Friday, 23 December 2011

Treasured Items... Andrew Bunney

As cash registers frantically ping for last minute presents and sellotape is manically stuck on to all manner of gaudy printed adorned gifts, I thought it an opportune moment to change the pace by serving up another treasured item. Here, Andrew Bunney (British Remains and Bunney) reveals the pride of his chambray shirt collection...


Andrew Bunney and the Big Smith chambray shirt


"I go through phases with the clothes that I'm into - not that I would really consider myself faddish, but it is fashion... so consequently, I always want to discover something new. I want to enjoy, research, and find the best-in-field before I move on to something else. Finding the 'best of the best' is subjective of course, and it could be interpreted in many ways.

One of my earliest jobs was working as a vintage clothing buyer in NYC. This involved scouring warehouses, and sorting out the 'vintage' from the 'used'. Used clothing remained in the US, and the vintage styles were sent to Japan where they could sell for a premium. Today, probably more would stay in the US as the current boom for Americana shows little sign of abating. I had collected Chambray shirts on and off for years, and whilst I find many of the stitching or construction details interesting, my aim was really to find something to wear. The chambray shirt may be a classic, but has really only been the past few years in which companies have remade this style again, or started for the first time...

Here, I want to present this Big Smith chambray shirt made in the early 1960's. This Big Smith shirt has taken an unusual greenish hue, with parts of the original blue showing through in patches. It features side gussets, chain stitching, slightly translucent glassy buttons - many of the details that heritage brands would look to include - but this shirt, as with others of the same ilk, was intended to be cheap and to sell in volume.
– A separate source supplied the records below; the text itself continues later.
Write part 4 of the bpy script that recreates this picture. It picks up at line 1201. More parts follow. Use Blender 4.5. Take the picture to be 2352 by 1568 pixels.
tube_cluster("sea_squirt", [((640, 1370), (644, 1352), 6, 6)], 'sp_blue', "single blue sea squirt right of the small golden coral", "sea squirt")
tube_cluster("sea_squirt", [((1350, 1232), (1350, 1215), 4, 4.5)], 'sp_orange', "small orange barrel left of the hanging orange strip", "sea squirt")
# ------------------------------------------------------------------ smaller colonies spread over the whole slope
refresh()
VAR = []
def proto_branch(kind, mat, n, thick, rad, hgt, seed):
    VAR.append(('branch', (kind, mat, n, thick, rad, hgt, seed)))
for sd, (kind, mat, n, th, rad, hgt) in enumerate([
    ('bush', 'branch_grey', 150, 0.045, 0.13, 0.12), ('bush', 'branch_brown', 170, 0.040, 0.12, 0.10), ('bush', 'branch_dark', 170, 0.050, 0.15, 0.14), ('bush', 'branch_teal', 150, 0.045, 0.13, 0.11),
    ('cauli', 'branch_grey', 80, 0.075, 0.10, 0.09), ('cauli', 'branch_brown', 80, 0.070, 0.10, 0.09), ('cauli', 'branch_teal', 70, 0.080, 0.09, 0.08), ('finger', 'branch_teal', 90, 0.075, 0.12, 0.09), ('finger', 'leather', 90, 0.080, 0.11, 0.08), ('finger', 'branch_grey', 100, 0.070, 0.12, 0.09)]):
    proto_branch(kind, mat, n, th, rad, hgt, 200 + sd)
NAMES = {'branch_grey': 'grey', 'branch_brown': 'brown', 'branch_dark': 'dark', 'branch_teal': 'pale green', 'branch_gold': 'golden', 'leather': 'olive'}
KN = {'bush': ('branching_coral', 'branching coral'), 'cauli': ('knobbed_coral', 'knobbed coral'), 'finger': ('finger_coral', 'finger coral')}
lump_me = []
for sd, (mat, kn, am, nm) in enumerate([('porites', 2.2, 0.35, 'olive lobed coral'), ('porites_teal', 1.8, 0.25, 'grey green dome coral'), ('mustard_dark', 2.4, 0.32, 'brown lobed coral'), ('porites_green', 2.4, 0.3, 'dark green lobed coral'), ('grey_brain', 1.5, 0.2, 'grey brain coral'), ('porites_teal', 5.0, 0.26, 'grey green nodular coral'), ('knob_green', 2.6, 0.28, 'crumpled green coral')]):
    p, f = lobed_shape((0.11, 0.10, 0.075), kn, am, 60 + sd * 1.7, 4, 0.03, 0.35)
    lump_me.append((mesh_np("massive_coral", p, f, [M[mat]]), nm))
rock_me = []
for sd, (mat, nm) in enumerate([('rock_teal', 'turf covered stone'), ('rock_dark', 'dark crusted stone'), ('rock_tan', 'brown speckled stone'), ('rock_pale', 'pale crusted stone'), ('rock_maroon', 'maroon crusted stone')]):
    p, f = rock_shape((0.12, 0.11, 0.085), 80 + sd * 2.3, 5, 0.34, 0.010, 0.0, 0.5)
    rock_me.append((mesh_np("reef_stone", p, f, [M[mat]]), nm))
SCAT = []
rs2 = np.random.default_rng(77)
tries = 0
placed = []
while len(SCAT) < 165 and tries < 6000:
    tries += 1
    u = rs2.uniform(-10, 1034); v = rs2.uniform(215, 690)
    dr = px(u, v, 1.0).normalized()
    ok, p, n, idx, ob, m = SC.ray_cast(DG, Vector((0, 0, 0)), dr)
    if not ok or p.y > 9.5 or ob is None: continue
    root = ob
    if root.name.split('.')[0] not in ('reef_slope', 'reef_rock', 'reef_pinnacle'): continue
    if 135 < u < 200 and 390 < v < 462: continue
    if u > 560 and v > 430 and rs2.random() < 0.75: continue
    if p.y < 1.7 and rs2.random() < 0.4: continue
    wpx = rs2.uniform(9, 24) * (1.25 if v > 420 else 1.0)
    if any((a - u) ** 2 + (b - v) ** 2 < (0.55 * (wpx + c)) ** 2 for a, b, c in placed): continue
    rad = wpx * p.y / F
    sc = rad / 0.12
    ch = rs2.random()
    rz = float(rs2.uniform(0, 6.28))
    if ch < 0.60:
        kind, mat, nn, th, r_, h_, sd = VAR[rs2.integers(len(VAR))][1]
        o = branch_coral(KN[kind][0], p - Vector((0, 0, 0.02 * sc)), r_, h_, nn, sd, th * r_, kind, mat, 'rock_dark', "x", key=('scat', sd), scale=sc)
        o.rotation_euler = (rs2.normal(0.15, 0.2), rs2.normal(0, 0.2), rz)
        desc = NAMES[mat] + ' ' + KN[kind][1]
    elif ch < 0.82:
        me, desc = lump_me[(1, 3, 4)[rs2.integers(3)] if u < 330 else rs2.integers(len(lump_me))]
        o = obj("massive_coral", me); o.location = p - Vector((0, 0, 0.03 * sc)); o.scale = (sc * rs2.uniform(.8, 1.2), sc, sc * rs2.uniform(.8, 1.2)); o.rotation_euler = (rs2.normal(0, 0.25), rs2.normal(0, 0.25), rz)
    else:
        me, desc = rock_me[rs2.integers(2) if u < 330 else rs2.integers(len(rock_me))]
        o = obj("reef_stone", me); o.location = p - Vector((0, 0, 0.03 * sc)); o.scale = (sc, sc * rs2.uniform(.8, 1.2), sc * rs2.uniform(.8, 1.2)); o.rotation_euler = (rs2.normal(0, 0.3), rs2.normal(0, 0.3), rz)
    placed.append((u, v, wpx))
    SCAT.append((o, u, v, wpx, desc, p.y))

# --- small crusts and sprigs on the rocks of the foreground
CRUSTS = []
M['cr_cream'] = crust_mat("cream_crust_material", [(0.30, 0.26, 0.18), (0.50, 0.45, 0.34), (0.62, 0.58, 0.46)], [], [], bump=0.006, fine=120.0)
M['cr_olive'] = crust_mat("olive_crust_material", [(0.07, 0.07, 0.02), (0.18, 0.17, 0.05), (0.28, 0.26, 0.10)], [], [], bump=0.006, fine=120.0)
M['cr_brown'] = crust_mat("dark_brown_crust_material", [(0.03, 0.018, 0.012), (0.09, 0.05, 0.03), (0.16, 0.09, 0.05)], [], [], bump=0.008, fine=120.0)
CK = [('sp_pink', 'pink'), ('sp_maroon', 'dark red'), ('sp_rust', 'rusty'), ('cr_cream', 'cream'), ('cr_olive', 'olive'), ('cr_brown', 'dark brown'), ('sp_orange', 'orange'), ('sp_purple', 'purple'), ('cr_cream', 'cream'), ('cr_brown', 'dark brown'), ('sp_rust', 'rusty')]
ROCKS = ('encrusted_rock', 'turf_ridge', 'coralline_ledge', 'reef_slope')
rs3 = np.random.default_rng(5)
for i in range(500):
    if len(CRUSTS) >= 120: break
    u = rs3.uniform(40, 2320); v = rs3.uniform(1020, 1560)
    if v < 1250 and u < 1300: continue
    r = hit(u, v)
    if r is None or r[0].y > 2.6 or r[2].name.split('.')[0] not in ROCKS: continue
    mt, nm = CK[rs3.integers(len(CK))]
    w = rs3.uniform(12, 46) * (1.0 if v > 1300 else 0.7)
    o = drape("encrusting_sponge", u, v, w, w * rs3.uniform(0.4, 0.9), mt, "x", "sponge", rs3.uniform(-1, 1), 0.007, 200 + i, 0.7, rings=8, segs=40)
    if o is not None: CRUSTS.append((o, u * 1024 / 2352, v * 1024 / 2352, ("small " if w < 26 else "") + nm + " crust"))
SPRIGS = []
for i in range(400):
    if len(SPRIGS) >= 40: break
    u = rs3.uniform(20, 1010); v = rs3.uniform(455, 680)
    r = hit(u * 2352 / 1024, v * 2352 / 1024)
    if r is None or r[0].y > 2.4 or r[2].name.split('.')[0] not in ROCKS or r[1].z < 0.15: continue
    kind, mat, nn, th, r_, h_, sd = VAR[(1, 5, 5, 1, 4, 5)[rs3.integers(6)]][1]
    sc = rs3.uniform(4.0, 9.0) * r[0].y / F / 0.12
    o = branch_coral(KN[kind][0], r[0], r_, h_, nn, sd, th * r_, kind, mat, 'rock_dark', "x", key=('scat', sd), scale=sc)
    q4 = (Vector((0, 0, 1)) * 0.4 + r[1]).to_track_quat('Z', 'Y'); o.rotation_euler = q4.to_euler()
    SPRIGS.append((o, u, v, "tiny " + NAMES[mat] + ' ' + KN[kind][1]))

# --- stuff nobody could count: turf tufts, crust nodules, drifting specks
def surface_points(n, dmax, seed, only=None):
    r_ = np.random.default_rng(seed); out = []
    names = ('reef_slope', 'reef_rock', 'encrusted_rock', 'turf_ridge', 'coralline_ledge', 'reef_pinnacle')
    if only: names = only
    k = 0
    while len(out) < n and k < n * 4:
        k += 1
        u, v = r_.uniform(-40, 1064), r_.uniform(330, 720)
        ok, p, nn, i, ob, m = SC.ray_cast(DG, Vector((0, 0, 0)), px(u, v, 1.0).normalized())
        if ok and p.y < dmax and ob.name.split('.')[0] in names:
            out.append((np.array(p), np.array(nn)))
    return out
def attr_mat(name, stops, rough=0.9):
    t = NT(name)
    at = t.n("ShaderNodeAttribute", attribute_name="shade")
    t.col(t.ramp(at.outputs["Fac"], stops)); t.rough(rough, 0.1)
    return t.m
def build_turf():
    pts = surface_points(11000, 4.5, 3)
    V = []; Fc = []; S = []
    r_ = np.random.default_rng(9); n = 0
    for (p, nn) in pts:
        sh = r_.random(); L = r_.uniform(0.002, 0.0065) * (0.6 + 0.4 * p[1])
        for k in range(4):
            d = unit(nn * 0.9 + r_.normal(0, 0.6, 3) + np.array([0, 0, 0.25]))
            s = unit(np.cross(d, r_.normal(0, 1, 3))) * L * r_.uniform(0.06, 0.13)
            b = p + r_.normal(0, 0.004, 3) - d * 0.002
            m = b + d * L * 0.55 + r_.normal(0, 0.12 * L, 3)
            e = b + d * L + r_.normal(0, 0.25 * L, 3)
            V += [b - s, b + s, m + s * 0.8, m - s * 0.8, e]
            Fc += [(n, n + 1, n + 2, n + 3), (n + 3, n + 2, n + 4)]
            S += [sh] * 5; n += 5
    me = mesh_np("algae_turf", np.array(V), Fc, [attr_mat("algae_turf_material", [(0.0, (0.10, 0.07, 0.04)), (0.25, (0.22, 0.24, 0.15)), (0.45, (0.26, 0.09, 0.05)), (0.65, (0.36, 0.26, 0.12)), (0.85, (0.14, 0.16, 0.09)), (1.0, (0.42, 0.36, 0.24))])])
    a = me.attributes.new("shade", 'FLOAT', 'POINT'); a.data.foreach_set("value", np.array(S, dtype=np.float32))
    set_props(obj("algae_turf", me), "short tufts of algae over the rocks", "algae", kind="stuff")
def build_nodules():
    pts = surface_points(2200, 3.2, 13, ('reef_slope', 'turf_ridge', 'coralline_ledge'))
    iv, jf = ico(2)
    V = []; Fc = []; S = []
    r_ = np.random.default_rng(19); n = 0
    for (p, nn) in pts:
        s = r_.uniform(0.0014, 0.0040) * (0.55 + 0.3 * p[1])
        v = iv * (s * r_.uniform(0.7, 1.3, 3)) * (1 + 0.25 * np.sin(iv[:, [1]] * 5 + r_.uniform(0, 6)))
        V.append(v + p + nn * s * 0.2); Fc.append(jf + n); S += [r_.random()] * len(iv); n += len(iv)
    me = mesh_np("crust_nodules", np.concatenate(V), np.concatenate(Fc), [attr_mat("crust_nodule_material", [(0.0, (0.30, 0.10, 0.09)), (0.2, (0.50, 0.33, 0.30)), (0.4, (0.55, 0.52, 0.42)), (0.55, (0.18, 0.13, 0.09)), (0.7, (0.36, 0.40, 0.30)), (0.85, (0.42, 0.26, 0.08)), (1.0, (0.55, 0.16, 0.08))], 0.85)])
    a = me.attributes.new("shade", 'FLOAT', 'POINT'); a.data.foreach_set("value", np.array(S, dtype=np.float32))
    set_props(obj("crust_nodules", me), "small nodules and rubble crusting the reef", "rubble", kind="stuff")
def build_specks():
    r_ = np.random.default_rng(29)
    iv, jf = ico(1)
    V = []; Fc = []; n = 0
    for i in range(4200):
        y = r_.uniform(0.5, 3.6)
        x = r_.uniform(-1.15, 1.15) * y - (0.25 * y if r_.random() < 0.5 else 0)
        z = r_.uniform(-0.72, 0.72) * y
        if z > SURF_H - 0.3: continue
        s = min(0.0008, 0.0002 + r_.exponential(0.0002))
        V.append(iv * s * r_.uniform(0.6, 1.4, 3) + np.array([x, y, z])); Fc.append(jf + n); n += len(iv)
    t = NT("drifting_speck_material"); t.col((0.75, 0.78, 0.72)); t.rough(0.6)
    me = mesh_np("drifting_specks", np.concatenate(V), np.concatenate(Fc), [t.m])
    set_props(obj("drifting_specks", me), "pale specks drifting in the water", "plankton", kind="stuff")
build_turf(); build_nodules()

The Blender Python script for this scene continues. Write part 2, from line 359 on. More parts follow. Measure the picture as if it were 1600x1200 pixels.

The real charm to this shirt comes because of the ubiquity and the democratic price point. On the reverse, this particular shirt has been treated like a t-shirt or banner, and has been printed with a Clenched fist - the screen print is homemade, crude, and off-centre. The shirt looks to have been creased when printed towards the bottom of the arm. The shirt was used merely to carry the message.


This was found in Oakland, and of course I immediately thought of the Black Panther link. Here is a photo of co-founder of the party Bobby Seale wearing a chambray shirt in the late 60s. Or, could this shirt simply have been worn by a protester for a different cause around the same time. Life magazine features a cover with a clenched fist image, worn by a striker on the Harvard Campus in a completely different part of the country. Is there any way to confirm the provenance of this fist? A London-produced pamphlet features another rendition...


I doubt that I will ever know the true story of this shirt, but it captures a certain power and moment in time and for me, that spirit is enough." Andrew Bunney

We hope the fat man in red brings you a future treasured item. Either way, enjoy some quality time with all of your family! Here's to taking a break from it all whilst eating and drinking far too much. Merry Christmas everyone!


Matthew Spade said...

this has been one of my fav treasured pieces i think, just the story behind it and the detail. merry christmas Style S'ers

Syed said...

Damn cool shirt. The colouring is awesome.

Hope you're both having a lovely Christmas weekend!

Heinzelmann said...

Very cool shirt, nice associations with it.
But if anything, 'Black panther' it isn't, for they used the Black Fist, not the red one.
It's a very old symbol (look for 'raised fist') that has been used throughout history to symbolize protest and solidarity by many a cause.

But once again: nice shirt! The print has Saul Bass-esque quality.